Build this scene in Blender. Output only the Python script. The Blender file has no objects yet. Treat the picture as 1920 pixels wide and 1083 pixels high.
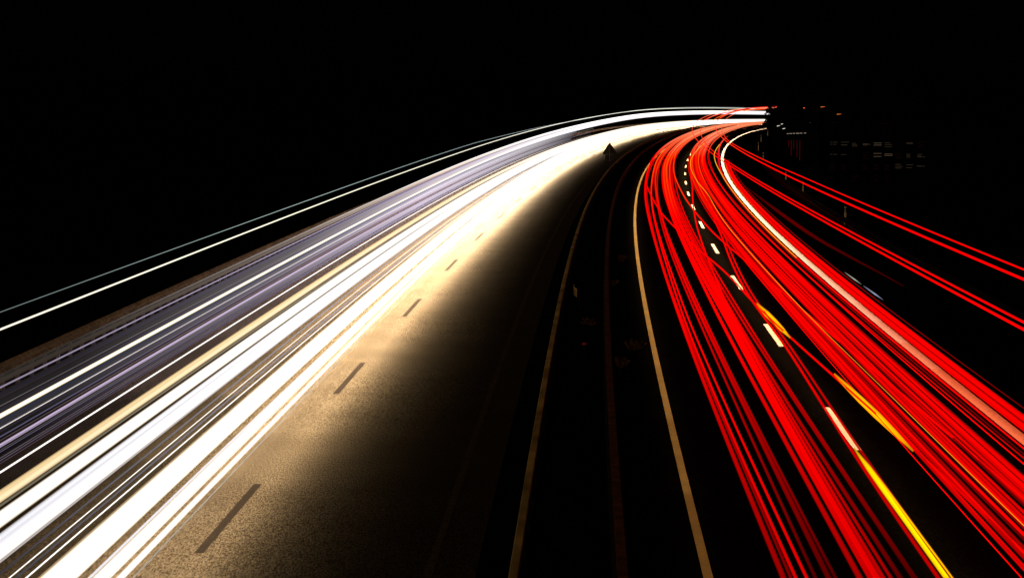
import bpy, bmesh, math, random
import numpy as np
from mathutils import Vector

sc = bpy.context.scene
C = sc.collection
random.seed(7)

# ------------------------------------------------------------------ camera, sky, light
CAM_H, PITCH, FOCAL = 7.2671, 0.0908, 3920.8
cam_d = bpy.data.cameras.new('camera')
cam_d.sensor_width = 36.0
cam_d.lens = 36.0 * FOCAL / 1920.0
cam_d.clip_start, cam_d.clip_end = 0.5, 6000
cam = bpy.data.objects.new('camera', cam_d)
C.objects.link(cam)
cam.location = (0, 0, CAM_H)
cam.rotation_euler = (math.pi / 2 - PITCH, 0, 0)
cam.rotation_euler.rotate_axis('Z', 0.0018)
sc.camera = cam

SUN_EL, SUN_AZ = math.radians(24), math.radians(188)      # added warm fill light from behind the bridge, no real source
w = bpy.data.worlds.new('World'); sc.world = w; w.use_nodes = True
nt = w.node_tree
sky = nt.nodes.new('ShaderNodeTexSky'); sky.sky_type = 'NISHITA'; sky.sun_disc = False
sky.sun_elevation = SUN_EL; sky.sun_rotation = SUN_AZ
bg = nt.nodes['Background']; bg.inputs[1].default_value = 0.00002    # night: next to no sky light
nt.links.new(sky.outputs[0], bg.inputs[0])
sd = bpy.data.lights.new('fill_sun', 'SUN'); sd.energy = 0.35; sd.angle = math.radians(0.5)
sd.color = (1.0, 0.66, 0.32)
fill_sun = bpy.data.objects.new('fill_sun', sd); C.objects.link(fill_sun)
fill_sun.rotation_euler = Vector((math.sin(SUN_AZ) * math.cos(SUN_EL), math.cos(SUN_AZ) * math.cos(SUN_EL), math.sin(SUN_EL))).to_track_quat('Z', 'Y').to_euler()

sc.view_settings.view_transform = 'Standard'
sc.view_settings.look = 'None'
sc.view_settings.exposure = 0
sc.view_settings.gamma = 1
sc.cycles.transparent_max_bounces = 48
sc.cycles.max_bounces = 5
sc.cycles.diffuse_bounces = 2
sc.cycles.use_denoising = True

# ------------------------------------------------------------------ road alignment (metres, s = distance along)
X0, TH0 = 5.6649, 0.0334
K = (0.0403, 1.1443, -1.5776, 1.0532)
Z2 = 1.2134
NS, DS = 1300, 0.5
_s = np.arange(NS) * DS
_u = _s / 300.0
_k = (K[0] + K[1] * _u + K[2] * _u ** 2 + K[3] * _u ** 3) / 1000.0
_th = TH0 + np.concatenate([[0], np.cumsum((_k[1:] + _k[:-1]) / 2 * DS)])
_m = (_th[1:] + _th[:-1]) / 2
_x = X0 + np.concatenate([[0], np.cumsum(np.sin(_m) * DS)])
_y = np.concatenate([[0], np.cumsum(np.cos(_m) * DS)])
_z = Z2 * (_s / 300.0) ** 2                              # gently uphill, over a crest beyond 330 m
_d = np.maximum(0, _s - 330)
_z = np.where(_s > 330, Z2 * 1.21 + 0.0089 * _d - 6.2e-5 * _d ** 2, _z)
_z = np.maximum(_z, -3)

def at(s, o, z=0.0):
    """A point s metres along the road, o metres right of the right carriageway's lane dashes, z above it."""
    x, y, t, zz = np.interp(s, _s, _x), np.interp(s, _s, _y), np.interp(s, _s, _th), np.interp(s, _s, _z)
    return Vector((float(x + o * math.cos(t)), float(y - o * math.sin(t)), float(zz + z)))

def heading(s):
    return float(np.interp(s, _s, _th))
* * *
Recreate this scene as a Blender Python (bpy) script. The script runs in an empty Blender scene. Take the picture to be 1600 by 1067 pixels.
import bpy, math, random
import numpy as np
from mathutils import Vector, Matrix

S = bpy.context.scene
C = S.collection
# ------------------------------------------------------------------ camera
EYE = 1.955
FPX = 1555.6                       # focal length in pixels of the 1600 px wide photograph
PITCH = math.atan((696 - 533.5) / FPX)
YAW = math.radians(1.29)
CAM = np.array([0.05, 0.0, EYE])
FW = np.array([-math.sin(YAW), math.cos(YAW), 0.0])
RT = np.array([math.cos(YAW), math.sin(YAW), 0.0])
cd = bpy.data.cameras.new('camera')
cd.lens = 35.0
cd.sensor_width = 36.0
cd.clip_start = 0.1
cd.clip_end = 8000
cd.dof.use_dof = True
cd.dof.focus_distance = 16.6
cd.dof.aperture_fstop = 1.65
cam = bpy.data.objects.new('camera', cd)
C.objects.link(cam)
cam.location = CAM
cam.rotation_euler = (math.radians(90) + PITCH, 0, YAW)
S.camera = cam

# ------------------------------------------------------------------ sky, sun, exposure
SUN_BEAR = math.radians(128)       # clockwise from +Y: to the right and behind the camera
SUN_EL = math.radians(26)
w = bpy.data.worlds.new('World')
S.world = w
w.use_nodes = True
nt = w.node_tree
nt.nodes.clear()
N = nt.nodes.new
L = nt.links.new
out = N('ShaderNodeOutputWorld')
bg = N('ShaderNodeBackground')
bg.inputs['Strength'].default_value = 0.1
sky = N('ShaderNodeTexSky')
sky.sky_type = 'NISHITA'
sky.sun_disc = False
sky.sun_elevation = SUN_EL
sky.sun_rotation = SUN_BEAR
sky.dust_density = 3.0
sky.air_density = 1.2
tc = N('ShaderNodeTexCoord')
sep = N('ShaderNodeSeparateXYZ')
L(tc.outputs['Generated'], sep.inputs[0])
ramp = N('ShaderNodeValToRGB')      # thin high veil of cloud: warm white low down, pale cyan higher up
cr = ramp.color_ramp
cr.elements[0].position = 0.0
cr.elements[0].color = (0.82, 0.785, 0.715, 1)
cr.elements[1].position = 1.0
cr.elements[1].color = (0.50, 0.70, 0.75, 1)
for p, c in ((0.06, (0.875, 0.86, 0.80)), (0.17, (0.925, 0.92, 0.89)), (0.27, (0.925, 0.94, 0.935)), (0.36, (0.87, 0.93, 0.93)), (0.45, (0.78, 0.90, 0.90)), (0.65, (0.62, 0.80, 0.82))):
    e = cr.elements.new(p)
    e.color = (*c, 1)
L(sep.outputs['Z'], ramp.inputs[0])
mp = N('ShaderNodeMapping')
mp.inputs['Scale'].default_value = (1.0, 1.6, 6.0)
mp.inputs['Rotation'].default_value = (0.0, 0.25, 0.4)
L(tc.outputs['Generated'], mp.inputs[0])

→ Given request
Both the line with "Build this scene" and the line with "sc.cycles.use_denoising = True" belong in the copy, along with every line between them; set them down exactly and skip the pictures.

→ Task response
Build this scene in Blender. Output only the Python script. The Blender file has no objects yet. Treat the picture as 1920 pixels wide and 1083 pixels high.
import bpy, bmesh, math, random
import numpy as np
from mathutils import Vector

sc = bpy.context.scene
C = sc.collection
random.seed(7)

# ------------------------------------------------------------------ camera, sky, light
CAM_H, PITCH, FOCAL = 7.2671, 0.0908, 3920.8
cam_d = bpy.data.cameras.new('camera')
cam_d.sensor_width = 36.0
cam_d.lens = 36.0 * FOCAL / 1920.0
cam_d.clip_start, cam_d.clip_end = 0.5, 6000
cam = bpy.data.objects.new('camera', cam_d)
C.objects.link(cam)
cam.location = (0, 0, CAM_H)
cam.rotation_euler = (math.pi / 2 - PITCH, 0, 0)
cam.rotation_euler.rotate_axis('Z', 0.0018)
sc.camera = cam

SUN_EL, SUN_AZ = math.radians(24), math.radians(188)      # added warm fill light from behind the bridge, no real source
w = bpy.data.worlds.new('World'); sc.world = w; w.use_nodes = True
nt = w.node_tree
sky = nt.nodes.new('ShaderNodeTexSky'); sky.sky_type = 'NISHITA'; sky.sun_disc = False
sky.sun_elevation = SUN_EL; sky.sun_rotation = SUN_AZ
bg = nt.nodes['Background']; bg.inputs[1].default_value = 0.00002    # night: next to no sky light
nt.links.new(sky.outputs[0], bg.inputs[0])
sd = bpy.data.lights.new('fill_sun', 'SUN'); sd.energy = 0.35; sd.angle = math.radians(0.5)
sd.color = (1.0, 0.66, 0.32)
fill_sun = bpy.data.objects.new('fill_sun', sd); C.objects.link(fill_sun)
fill_sun.rotation_euler = Vector((math.sin(SUN_AZ) * math.cos(SUN_EL), math.cos(SUN_AZ) * math.cos(SUN_EL), math.sin(SUN_EL))).to_track_quat('Z', 'Y').to_euler()

sc.view_settings.view_transform = 'Standard'
sc.view_settings.look = 'None'
sc.view_settings.exposure = 0
sc.view_settings.gamma = 1
sc.cycles.transparent_max_bounces = 48
sc.cycles.max_bounces = 5
sc.cycles.diffuse_bounces = 2
sc.cycles.use_denoising = True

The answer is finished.